Маркируя деградацию человеческой речи к животному состоянию, визуальный мотив разверстого рта размывает границы между внутренним и внешним, давая доступ к плоти, к интимному пространству, обычно невидимому, которое Натали Роэленс обозначает как «обратная сторона лица» [17] . Эти бессознательные, регрессивные измерения делают разинутый рот энергичной, тревожащей формой эксцесса, вызывают мощное состояние привязанности. Крик как таковой не мог не привлечь внимания Эйзенштейна. В его фильмах многочисленные жертвы и невинные люди кричат в момент надругательства или уничтожения: один из самых известных примеров этого – кричащая Учительница [18] в «Потёмкине». Действенный инструмент пафоса, широко открытые рты персонажей должны пробуждать негодование зрителя, заражать его желанием в свою очередь кричать.
17
Roelens N. «La bouche ouverte en peinture comme objet s'emiotique: du cri au geste» / Parouty-David F., Zilberberg C. (eds.). S'emiotique et esth'etique. Limoges: Presses Universitaires de Limoges, 2003. P. 381.
18
В русскоязычной киноведческой литературе с 1926 года Женщину-в-пенсне на Одесской лестнице (в исполнении актрисы Н. Полтавцевой) именуют Учительницей. Британский художник Фрэнсис Бэкон назвал персонаж живописной картины, навеянный этим образом, Няней (Nurse). Сопоставляя фильм с полотном Бэкона, Ада Аккерман в данной статье называет «няней» также типаж самого фильма.
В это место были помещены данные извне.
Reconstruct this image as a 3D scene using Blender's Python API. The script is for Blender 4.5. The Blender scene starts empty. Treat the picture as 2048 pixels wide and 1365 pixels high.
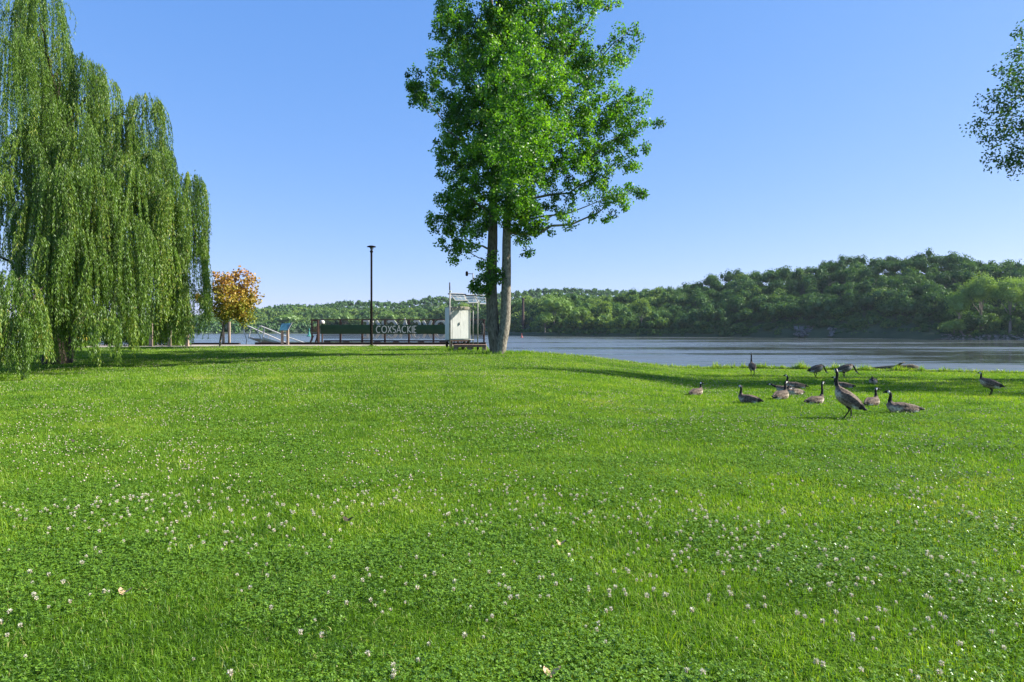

В переводе мы с согласия автора везде вернули персонажу фильма Эйзенштейна традиционное обозначение – Учительница, оставив «Няню» за персонажем картины Бэкона. – Прим. ред.
Реклама фильма «Броненосец “Потёмкин”» в немецкой газете, 1926
Приглашение на сеансы цикла «10 величайших фильмов», 1950-е
Здесь мы переходим к другому аспекту понятия крика.
Действительно, с другой стороны, крик может быть также истолкован как положительное и благородное выражение эмоций, когда он оказывается связан с громко артикулированным содержанием. Тогда крик функционирует как средство для передачи возмущения, как выражение сердца и души. Заявленное слово работает как мощный и заразительный стимул, позволяющий связать некое сообщество воедино. В этом отношении нужно помнить, что слово «крик» (cry, cri) может быть этимологически связано с латинскими восклицанием «Quirites!», которым римские граждане призывались на помощь [19] . Этот политический аспект крика чрезвычайно важен в эйзенштейновской поэтике бунта и роста влияния масс – так, он прекрасно воплощен, например, в титрах-восклицаниях «Братья!» и «Один за всех, все за одного», которые пронизывают весь «Броненосец “Потёмкин”».
19
Quirito / Riddle J. E. A Complete Latin-English Dictionary. 4th edition. London: Longman, Brown, Green and Longmans, 1844. P. 562.